Netflix’s newest original series is finally here, just in time for Halloween, and I couldn’t be more excited! As a reader of Archie comics as a kid, a viewer of the Melissa Joan Hart TV series Sabrina the Teenage Witch in the 90s, and as a devout fan of Buffy the Vampire Slayer, I am the living Venn diagram of the audience for this type of content. 

We binged the first few episodes and while I haven’t yet seen the whole storyline play out, I’m also pleasantly surprised that one of Sabrina’s best friends on the show, Susie Putnam, is non-binary and is played by an actor who also identifies as non-binary, Lachlan Watson. It’s dually exciting to see this kind of representation not just in the story, but in the cast. 

In the first episode Susie is being bullied by some football jocks and Sabrina is quick to jump in to defend and protect her friend. As a parent of an LGBTQ teen, it’s heartwarming to me to see a series tackle the sorts of treatment non-binary teens might face at school, not just from bullies, but from an administration that lacks understanding and sympathy for the journey they’re going through. 

In a way, Susie’s story so far mirrors Sabrina’s.

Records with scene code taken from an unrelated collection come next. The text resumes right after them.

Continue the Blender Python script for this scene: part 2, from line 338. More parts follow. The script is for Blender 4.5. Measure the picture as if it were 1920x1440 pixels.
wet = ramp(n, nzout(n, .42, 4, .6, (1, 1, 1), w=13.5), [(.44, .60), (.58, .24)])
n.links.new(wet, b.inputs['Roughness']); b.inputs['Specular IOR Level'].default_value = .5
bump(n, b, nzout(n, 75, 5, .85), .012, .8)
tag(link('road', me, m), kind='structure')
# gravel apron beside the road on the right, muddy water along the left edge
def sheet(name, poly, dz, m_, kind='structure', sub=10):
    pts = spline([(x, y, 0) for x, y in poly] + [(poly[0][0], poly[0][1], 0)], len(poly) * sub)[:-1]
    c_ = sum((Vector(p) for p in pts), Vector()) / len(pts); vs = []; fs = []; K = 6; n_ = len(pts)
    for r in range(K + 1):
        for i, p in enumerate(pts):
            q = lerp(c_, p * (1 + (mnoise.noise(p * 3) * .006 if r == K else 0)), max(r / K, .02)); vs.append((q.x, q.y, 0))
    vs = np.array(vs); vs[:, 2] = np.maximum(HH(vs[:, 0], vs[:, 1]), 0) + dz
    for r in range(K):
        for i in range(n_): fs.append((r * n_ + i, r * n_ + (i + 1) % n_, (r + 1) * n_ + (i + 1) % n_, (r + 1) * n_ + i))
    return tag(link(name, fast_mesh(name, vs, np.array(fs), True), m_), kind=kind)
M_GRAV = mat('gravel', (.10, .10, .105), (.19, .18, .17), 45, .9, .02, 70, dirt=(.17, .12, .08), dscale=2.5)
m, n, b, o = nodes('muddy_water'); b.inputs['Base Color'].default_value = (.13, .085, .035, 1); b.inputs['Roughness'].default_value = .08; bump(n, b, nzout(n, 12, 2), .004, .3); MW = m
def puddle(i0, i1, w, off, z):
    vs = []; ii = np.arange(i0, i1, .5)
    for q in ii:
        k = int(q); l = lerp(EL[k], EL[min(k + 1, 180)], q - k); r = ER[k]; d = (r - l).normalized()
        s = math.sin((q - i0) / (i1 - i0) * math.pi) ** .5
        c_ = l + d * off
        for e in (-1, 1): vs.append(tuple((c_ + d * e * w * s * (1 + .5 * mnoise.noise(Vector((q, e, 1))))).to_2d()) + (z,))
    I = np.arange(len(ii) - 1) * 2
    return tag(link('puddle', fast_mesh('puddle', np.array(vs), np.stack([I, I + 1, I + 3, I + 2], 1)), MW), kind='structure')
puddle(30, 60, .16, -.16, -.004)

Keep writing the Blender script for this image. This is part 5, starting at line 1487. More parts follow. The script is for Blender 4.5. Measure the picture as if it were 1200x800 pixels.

Sabrina is half witch, half mortal, and her family is pressuring her hard to choose the witch life, pledge fealty to Satan, and leave the mortal world behind completely. Sabrina stubbornly refuses to let her family force her to choose, and wants to forge a place for herself that’s somewhere between mortal and supernatural. Susie also defies the typical gender binary definition, wants to forge their own identity, and forces the audience to wonder, why should they have to choose one versus the other? 

Update: Teen Vogue published a great interview with Lachlan Watson: here. 

The series hasn’t totally grabbed me yet – it’s more spooky than I thought it would be, and has less of the humour, warmth, and pop-culture punchiness that I loved so much on Buffy. But I’ll stick with it, if only to reward writers and producers who are putting so much effort into showing a three-dimensional, fleshed out, up-front character whose gender isn’t easily defined, even by themselves.